I am crushing on a writer after such a long time. And like any other crush the full enjoyment can only be had by not knowing too much about Breyten Breytenbach. I keep bumping into him. Mostly in Harper's magazine. Its a thrill everytime. And why not? He is lucid and learned. He presents difficult truths in language that is tender. An earlier essay comparing Mandela and Obama, strung together marvellous sayings from African languages - Cameroonian, Hausa, Rwandan. Who can do this without sounding cheesy and acquisitive? Only someone of exquisite sensitivity.

This excerpt is from a more lengthy excerpt of an essay published in the September 2009 issue of Harper's Magazine. The full essay appears in his collection, Intimate Stranger. As for me, I am going to stop hoping to bump into him, take a little more control in this relationship, and buy the book
Unfortunately, as we know, large sectors of humanity (let's call these sectors "cultures" for the sake of convenience) are led to believe that in the beginning there was Truth, and maybe innocence, and all of history since then is a sorry story of decadence and decay. When any culture, however rich or ancient, is but a confirmation of prejudices or the conservation and parroting of so-called truths, it is doomed to be exclusive, voracious, totalitarian, ultimately fundamentalist. I am not referring here only to known expressions of fundamentalist monotheism, although I'd venture to say that monotheism inevitably predisposes to fundamentalism and thus to intolerance.
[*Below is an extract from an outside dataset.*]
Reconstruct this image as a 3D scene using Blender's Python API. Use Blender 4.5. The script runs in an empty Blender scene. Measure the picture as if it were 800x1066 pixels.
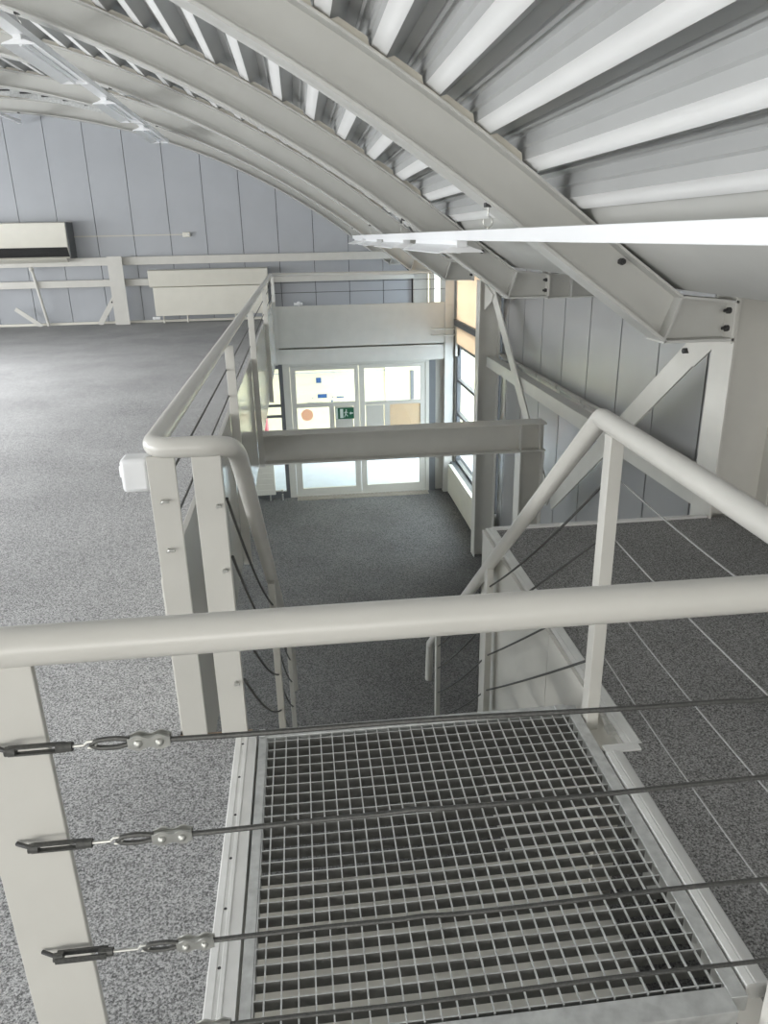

Let me jump (I said): When the president of the United States and the prime minister of Britain suggest that September 11 was an attack on civilization, they are in effect equating civilization with globalization (which is but the married name of whorish expansionist capitalism), and therefore by implication making a case for Western global fundamentalism.
For my part, I don't believe that "revealed" Truth is ever innocent or benevolent. It can be dangerously evil. For me, the story of mankind is the nomadic search for many, many truths along harsh roads bordered with the flesh and bones and the apparitions of truths long since eaten by birds; it is looking for truths to fill a grumbling stomach, and spitting them out like pebbles when they have lost their flavor.